С верхнего этажа безвкусного здания сталинской эпохи, где они сидели, были видны площадь и длинный проспект, ведущий к Кремлю. Только что выпавший снег, отражавший городские огни, делал московский пейзаж каким-то необычным. Стены ресторана украшали старинные гобелены и идиллические сельские пейзажи.

Один из полковников внезапно обнаружил, что в этой изысканной атмосфере они со стороны, наверное, выглядят очень нелепо — разговор не клеился и они сидели, уставившись в стол и что-то невнятно бормоча вполголоса. «Что мы тут скуксились, точно бляди в церкви! — воскликнул он. — Веселиться — так веселиться!»

Вечер прошел, как говорится, в теплой атмосфере, но в самом конце его произошло нечто необычное. Когда все встали и начали прощаться, один из полковников попросил Левченко задержаться. Это несколько удивило Станислава, потому что в служебное время полковник был сух, флегматичен, немногословен, что называется, «застегнут на все пуговицы» и разговоров, не относящихся к делу, никогда не заводил.

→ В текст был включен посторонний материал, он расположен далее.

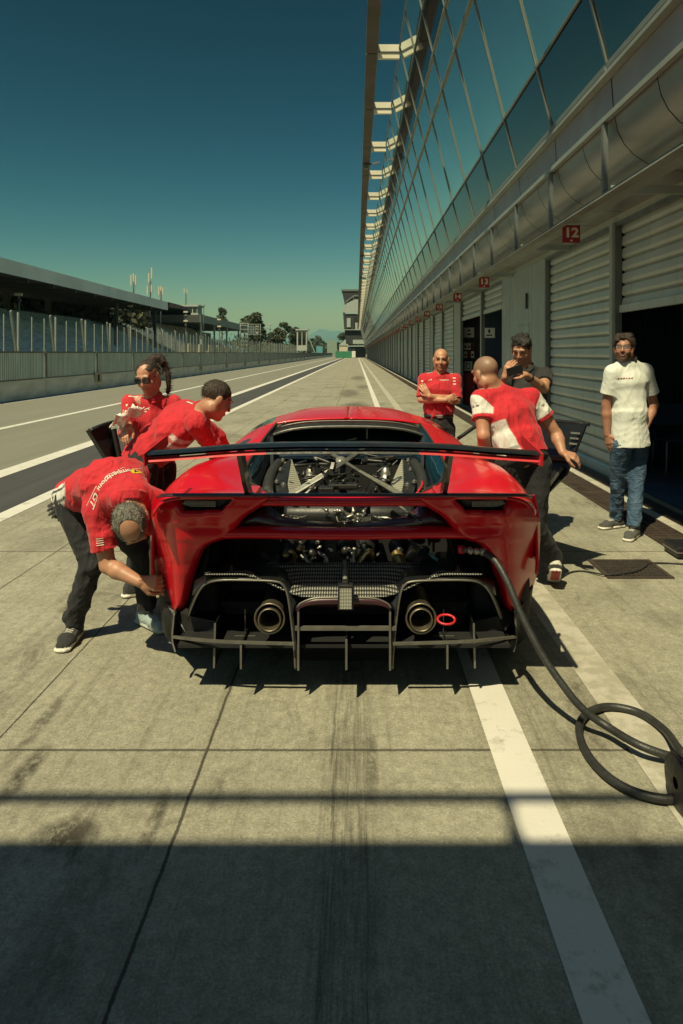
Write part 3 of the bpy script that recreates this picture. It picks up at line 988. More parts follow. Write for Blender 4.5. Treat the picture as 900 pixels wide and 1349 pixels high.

— Я хочу выпить с тобой напоследок вдвоем и заодно дать тебе три совета, — начал полковник, когда они остались одни. — Если ты где-нибудь повторишь хоть слово из того, что я тебе скажу, я, конечно, заявлю, что никогда этого не говорил, и докажу всем, что ты врун, пятью различными способами. Кроме того, я оторву тебе яйца. Понял?

Левченко кивнул.

— Так вот. Первое: в настоящей оперативной работе никакие ситуации никогда не повторяются. Все случаи практически уникальны. Все правила, которые ты вызубрил, это еще не закон жизни. А закон — это твой собственный здравый смысл и сообразительность.

Второе. Держись подальше от ЦРУ. На тебя все время будут давить, чтобы ты вербовал американцев; старайся это делать при каждом удобном случае. Но если ты наткнешься на ЦРУ, помни, это всегда игра с огнем. Человек из ЦРУ будет только рад пообедать с тобой всякий раз, как ты пожелаешь. Рано или поздно он пригласит тебя к себе домой, — посмотреть, как живет типичная американская семья. Там окажется несколько славных американцев, хорошо знающих нашу страну, рассудительных и симпатичных. И вдобавок девушка, — одинокая, заметь, — которая выглядит, как голливудская кинозвезда, а по-русски говорит так, что заслушаешься. Она заставит тебя думать, что для нее на свете не существует других мужчин, кроме тебя.

В лучшем случае — ты напрасно потерял время. В худшем — ты влип и бесповоротно.

Третье. Берегись Пронникова. Он опаснее, чём даже ЦРУ.